**AIM**
Line by line, reproduce exactly the beginning of the listing below, ending with the line that contains "pillow('white_bag', 'plain white" and adding nothing.

**STORED DATA**
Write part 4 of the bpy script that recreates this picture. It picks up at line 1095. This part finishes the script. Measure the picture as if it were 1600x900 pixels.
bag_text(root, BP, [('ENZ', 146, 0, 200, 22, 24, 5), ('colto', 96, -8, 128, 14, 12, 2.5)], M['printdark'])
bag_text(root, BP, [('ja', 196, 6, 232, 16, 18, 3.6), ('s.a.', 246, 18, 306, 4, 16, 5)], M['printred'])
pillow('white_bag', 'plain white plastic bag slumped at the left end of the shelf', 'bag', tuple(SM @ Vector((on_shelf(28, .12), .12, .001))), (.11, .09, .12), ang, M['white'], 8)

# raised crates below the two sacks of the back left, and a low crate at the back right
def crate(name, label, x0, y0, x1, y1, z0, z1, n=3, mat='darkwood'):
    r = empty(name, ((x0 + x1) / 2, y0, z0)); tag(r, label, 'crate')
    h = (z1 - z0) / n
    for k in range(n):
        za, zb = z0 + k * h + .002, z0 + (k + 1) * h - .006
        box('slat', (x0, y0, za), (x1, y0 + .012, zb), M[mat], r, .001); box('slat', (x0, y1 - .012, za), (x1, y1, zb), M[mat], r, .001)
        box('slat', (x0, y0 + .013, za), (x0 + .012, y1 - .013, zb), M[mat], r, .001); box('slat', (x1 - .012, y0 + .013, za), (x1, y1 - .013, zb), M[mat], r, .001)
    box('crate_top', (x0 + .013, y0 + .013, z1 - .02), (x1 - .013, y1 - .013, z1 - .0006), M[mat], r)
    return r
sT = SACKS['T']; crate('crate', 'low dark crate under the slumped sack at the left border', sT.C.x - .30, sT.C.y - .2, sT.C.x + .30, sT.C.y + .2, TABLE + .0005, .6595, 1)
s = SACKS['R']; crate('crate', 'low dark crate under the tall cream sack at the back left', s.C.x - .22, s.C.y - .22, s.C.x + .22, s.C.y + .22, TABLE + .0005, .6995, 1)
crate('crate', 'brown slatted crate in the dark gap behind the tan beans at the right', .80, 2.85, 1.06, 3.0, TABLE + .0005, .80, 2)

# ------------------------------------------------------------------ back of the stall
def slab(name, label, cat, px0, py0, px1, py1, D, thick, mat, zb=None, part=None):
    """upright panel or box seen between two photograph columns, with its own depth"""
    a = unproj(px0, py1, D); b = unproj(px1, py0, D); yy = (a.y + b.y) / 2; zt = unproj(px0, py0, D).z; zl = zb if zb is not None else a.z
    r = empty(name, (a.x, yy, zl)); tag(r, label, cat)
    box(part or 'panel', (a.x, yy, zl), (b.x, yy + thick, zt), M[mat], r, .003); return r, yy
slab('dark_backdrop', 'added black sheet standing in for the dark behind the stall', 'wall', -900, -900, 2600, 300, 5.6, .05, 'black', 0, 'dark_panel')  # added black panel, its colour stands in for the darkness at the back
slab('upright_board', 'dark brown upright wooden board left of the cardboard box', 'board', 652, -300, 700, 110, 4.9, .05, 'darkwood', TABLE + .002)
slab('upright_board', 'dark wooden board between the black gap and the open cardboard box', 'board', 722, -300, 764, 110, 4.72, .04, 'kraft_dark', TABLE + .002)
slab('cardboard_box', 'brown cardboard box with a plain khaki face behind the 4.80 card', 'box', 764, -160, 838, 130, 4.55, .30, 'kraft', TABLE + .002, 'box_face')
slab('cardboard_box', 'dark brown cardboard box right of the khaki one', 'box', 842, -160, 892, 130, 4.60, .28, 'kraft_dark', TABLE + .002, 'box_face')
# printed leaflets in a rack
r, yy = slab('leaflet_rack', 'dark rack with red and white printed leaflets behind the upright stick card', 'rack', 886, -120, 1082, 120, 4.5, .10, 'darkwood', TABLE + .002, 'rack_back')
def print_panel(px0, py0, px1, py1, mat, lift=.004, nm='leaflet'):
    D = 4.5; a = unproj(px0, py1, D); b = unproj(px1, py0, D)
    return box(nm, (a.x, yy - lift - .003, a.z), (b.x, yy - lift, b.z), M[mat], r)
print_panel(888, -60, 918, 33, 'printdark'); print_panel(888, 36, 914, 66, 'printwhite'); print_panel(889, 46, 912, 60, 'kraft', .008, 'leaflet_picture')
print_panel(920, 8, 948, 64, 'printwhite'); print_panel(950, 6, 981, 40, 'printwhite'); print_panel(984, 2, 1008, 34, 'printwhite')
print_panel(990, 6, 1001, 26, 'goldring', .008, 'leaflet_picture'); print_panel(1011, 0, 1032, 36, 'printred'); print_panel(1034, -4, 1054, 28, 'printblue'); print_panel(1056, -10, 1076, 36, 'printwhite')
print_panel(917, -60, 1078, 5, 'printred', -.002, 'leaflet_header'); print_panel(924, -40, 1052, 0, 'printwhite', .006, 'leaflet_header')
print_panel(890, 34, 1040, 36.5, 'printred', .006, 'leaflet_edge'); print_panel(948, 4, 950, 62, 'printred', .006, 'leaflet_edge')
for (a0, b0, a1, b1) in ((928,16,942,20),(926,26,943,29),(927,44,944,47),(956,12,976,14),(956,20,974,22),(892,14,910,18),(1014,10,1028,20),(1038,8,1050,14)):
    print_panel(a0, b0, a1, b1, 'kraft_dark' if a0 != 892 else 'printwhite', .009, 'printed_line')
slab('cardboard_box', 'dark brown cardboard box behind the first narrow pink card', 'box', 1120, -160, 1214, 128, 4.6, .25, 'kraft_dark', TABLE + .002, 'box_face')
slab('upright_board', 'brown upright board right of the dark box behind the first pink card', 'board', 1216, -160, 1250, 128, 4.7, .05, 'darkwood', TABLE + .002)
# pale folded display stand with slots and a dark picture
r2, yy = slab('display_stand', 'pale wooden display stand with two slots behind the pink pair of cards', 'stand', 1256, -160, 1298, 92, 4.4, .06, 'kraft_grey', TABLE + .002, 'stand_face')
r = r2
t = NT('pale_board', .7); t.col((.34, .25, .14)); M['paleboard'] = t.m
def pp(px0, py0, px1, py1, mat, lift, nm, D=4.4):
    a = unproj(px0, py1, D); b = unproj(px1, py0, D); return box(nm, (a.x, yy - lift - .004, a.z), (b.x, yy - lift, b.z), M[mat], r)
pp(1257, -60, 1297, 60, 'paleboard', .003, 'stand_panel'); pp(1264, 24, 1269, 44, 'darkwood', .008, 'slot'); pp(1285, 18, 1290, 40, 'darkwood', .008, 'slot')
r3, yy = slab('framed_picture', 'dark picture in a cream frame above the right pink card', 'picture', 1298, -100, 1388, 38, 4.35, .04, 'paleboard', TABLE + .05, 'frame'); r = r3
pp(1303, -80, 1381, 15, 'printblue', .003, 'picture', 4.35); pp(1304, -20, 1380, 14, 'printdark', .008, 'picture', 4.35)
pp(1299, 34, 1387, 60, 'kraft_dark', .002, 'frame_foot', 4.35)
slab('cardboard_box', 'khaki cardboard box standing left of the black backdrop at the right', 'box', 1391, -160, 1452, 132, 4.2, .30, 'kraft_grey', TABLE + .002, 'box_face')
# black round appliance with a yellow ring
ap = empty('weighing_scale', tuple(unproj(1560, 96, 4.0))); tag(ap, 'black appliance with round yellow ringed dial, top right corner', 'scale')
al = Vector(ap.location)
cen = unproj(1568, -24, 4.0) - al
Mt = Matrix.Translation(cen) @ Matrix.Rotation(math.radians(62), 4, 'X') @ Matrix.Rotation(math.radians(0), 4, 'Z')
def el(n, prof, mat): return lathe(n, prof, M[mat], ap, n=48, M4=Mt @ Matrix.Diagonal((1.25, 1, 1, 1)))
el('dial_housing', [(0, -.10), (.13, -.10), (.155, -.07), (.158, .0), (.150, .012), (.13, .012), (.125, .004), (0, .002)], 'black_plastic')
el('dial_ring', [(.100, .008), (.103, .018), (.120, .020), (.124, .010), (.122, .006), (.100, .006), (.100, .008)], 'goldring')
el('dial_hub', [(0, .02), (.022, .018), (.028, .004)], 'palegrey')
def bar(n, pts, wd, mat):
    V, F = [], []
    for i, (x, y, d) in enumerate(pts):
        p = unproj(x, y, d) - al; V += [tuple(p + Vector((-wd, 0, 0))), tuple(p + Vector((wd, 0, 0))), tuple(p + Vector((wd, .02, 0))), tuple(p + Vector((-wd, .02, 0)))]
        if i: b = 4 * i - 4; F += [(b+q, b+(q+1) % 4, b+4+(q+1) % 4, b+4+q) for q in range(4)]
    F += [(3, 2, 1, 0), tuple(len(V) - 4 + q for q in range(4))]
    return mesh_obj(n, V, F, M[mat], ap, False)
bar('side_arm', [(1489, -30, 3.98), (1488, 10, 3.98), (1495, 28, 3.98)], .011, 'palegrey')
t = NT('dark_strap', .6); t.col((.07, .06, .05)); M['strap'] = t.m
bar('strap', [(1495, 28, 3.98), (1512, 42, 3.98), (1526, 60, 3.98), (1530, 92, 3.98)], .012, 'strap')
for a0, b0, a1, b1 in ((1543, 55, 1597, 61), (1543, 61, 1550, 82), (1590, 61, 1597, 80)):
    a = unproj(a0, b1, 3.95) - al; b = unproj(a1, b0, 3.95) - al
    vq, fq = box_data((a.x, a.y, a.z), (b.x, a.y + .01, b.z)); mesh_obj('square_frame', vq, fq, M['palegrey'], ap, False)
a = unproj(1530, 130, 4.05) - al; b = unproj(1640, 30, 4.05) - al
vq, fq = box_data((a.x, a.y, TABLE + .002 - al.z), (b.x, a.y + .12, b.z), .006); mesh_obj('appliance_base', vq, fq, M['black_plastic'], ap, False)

**FULL OUTPUT**
Write part 4 of the bpy script that recreates this picture. It picks up at line 1095. This part finishes the script. Measure the picture as if it were 1600x900 pixels.
bag_text(root, BP, [('ENZ', 146, 0, 200, 22, 24, 5), ('colto', 96, -8, 128, 14, 12, 2.5)], M['printdark'])
bag_text(root, BP, [('ja', 196, 6, 232, 16, 18, 3.6), ('s.a.', 246, 18, 306, 4, 16, 5)], M['printred'])
pillow('white_bag', 'plain white plastic bag slumped at the left end of the shelf', 'bag', tuple(SM @ Vector((on_shelf(28, .12), .12, .001))), (.11, .09, .12), ang, M['white'], 8)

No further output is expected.